>> Begin
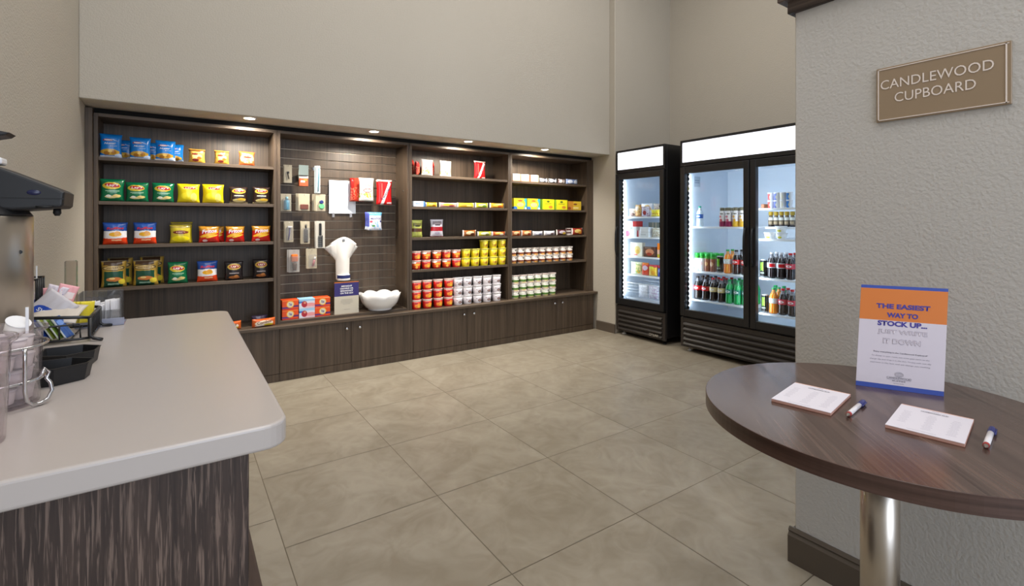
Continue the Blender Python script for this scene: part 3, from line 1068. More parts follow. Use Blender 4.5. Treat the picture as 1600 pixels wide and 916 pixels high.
mt_y1 = label_mat('yellow_teal_box_print', (232, 214, 40), [('ell', .95, .45, .25, .6, (60, 160, 170)), ('ell', .45, .5, .42, .5, (232, 214, 40)), ('ell', .5, .42, .26, .2, (236, 180, 140)), ('ell', .48, .78, .18, .08, (200, 90, 40)), ('ell', .1, .08, .16, .18, (60, 120, 200)), ('ell', .9, .08, .08, .12, (230, 235, 245))], .3)
mt_y2 = label_mat('lime_box_print', (222, 214, 20), [('ell', .5, .78, .12, .1, (80, 100, 20)), ('rect', .5, .58, .26, .03, (150, 130, 30)), ('ell', .7, .25, .16, .14, (200, 130, 40)), ('rect', .02, .5, .05, .6, (120, 160, 40))], .3)
mt_y3 = label_mat('gold_box_print', (206, 172, 40), [('rect', .1, .5, .3, .6, (190, 130, 40)), ('ell', .55, .66, .14, .1, (120, 60, 30)), ('rect', .6, .25, .2, .08, (225, 205, 140)), ('ell', .12, .2, .12, .16, (140, 60, 30))], .3)
cbox('snack_box', 'yellow and teal box beside the divider, right bay', 'box', g, 2.934, 4.18, zBb, .165, .07, .112, mt_y1)
cbox('snack_box', 'yellow and teal box second from the divider, right bay', 'box', g, 3.108, 4.18, zBb, .168, .07, .112, mt_y1)
cbox('snack_box', 'lime yellow box touching the teal ones, right bay', 'box', g, 3.301, 4.18, zBb, .168, .07, .111, mt_y2)
cbox('snack_box', 'lime yellow box with red side beside the gold one', 'box', g, 3.488, 4.18, zBb, .17, .07, .109, mt_y2)
cbox('snack_box', 'gold box at right end of the yellow box row', 'box', g, 3.687, 4.19, zBb, .2, .07, .098, mt_y3)
zCc = 1.0725
g = 'snack bars on the third shelf of the right bay'
bl = [('orange speckled bar beside the divider, right bay', 2.897, .12, .057, ((196, 110, 60), (236, 205, 150), (150, 60, 30))),
      ('orange speckled bar, second from the divider, right bay', 3.034, .135, .059, ((200, 116, 64), (238, 208, 155), (150, 60, 30))),
      ('silver white bar, left one of the pair', 3.183, .14, .05, ((196, 196, 206), (230, 232, 240), (120, 120, 150))),
      ('silver white bar, right one of the pair', 3.343, .155, .053, ((198, 196, 206), (232, 232, 240), (120, 90, 90))),
      ('dark brown bar with yellow corner, right bay', 3.514, .15, .064, ((84, 44, 44), (205, 190, 200), (214, 176, 60))),
      ('red and gold bar at right end of the third shelf', 3.745, .17, .08, ((150, 50, 34), (226, 196, 110), (226, 150, 50)))]
for lab, x, wd, hh, cc in bl:
    bar('snack_bar', lab, g, x, 4.18, zCc, wd, hh, cc, .03, .024)
cbox('snack_box', 'narrow white and brown box among the bars, right bay', 'box', g, 3.630, 4.20, zCc, .05, .04, .078, label_mat('narrow_box_print', (225, 215, 210), [('rect', .5, .8, .6, .12, (90, 40, 34)), ('rect', .5, .35, .6, .1, (90, 40, 34))], .35))

# ------------------------------------------------------------------ slatwall bay: peg hooks and hanging packs
YW = YBK - .018


def hook(x, z, label, yf=4.235):
    b = B()
    b.box(x - .008, x + .008, YW - .003, YW - .0003, z - .012, z + .014, .001)
    b.tube([(x, YW - .002, z), (x, yf + .012, z), (x, yf, z + .006)], .0018, 6)
    o = obj('peg_hook', b, M_chrome, (x, YW, z))
    tag(o, 'thin chrome peg hook holding ' + label, 'hook', 'peg hooks on the slatwall')


M_card = plain('tan_card', (196, 184, 158), .45)
M_clear = glass('clear_blister', (240, 240, 240), milk=.10)


def card(name, label, x, z0, z1, w, item, n=2, dy=.014, yf=4.245, matc=None, sx=-.004, cat='travel pack', rz=0.0):
    zt = z1 - .012
    hook(x, zt, 'the ' + ' '.join(label.split(' on ')[0].split(' at ')[0].split(' beside ')[0].split(',')[0].split()[:9]), yf - .012)
    root = None
    for i in range(n):
        y = yf + i * dy
        xx = x + i * sx
        b = B()
        b.box(xx - w / 2, xx + w / 2, y, y + .0015, z0 + i * .002, z1 + i * .001, .0005)
        o = obj(name, b, matc or M_card, (x, y, z1))
        if i == 0:
            tag(o, label, cat, 'packs hanging on the slatwall')
            item(o, x, y, z0, z1, w)
        else:
            tag(o, label.split(' on ')[0].split(',')[0] + ', %s behind the front one' % ('second' if i == 1 else 'third'), cat, 'packs hanging on the slatwall')
        o.rotation_euler = (0, 0, rz)


def blister(o, x, y, z0, z1, w):
    b = B()
    b.box(x - w * .38, x + w * .38, y - .016, y - .0002, z0 + (z1 - z0) * .08, z0 + (z1 - z0) * .72, .004)
    obj('blister', b, M_clear, parent=o)


def it_clip(o, x, y, z0, z1, w):
    b = B()
    b.box(x - .008, x + .008, y - .008, y - .0003, z0 + .075, z0 + .09, .002)
    b.tube([(x - .004, y - .006, z0 + .08), (x + .006, y - .006, z0 + .03)], .0035, 8)
    obj('nail_clipper', b, M_black, parent=o)


def it_bottle(col, r=.014, frac=.62, capc=(235, 235, 235), dx=0.0):
    def f(o, x, y, z0, z1, w):
        h = (z1 - z0) * frac
        b = B()
        b.lathe([(r * .9, 0), (r, .004), (r, h * .7), (r * .45, h * .78)], (x + dx, y - r, z0 + .01), 16)
        it = obj('bottle', b, plain('mini_%d%d%d' % col, col, .35), parent=o)
        b = B()
        b.lathe([(r * .5, h * .78), (r * .5, h)], (x + dx, y - r, z0 + .01), 12)
        obj('cap', b, plain('minicap_%d%d%d' % capc, capc, .35), parent=it)
        blister(o, x, y - r * 1.2, z0, z1, w)
    return f


def it_brown(o, x, y, z0, z1, w):
    b = B()
    b.box(x - w * .36, x + w * .36, y - .012, y - .0003, z0 + .012, z0 + .052, .003)
    obj('soap_box', b, plain('maroon_box', (110, 60, 48), .4), parent=o)


def it_mint(o, x, y, z0, z1, w):
    b = B()
    b.lathe([(.022, 0), (.022, -.012), (.018, -.014)], (x + .008, y - .0003, z0 + .04), 20, axis='y')
    obj('floss_disc', b, plain('mint_green', (110, 206, 140), .35), parent=o)
    b = B()
    b.lathe([(.015, 0), (.015, -.016), (.012, -.017)], (x + .006, y - .0003, z0 + .075), 20, axis='y')
    obj('navy_disc', b, plain('navy_disc', (36, 50, 120), .35), parent=o)


def it_razor(o, x, y, z0, z1, w):
    b = B()
    b.tube([(x - .006, y - .008, z0 + .018), (x + .002, y - .009, z0 + .07), (x + .006, y - .008, z0 + .118)], .005, 8)
    r = obj('razor_handle', b, plain('violet_plastic', (84, 74, 130), .35), parent=o)
    b = B()
    b.box(x - .012, x + .022, y - .016, y - .004, z0 + .116, z0 + .130, .002)
    obj('razor_head', b, M_white, parent=r)
    blister(o, x, y - .008, z0, z1, w)


def it_comb(o, x, y, z0, z1, w):
    b = B()
    b.box(x - .010, x + .010, y - .006, y - .0005, z0 + .105, z0 + .205, .002)
    for i in range(12):
        b.box(x - .017, x + .017, y - .005, y - .0005, z0 + .012 + i * .0075, z0 + .0155 + i * .0075)
    b.box(x + .012, x + .018, y - .006, y - .0005, z0 + .010, z0 + .106, .001)
    obj('comb', b, M_blackm, parent=o)


def it_orange(o, x, y, z0, z1, w):
    b = B()
    b.box(x - .024, x + .026, y - .02, y - .0004, z0 + .085, z0 + .145, .006)
    obj('orange_cap', b, plain('orange_plastic', (244, 120, 26), .3), parent=o)
    b = B()
    b.lathe([(.016, 0), (.018, .05), (.014, .06)], (x, y - .019, z0 + .018), 14)
    obj('small_jar', b, plain('brown_jar', (96, 74, 64), .3), parent=o)
    blister(o, x, y - .022, z0, z1, w)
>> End
PROBLEM: Reproduce each line of the material containing the word "from".

ANSWER TO THIS EXERCISE:
Continue the Blender Python script for this scene: part 3, from line 1068. More parts follow. Use Blender 4.5. Treat the picture as 1600 pixels wide and 916 pixels high.
cbox('snack_box', 'yellow and teal box second from the divider, right bay', 'box', g, 3.108, 4.18, zBb, .168, .07, .112, mt_y1)
      ('orange speckled bar, second from the divider, right bay', 3.034, .135, .059, ((200, 116, 64), (238, 208, 155), (150, 60, 30))),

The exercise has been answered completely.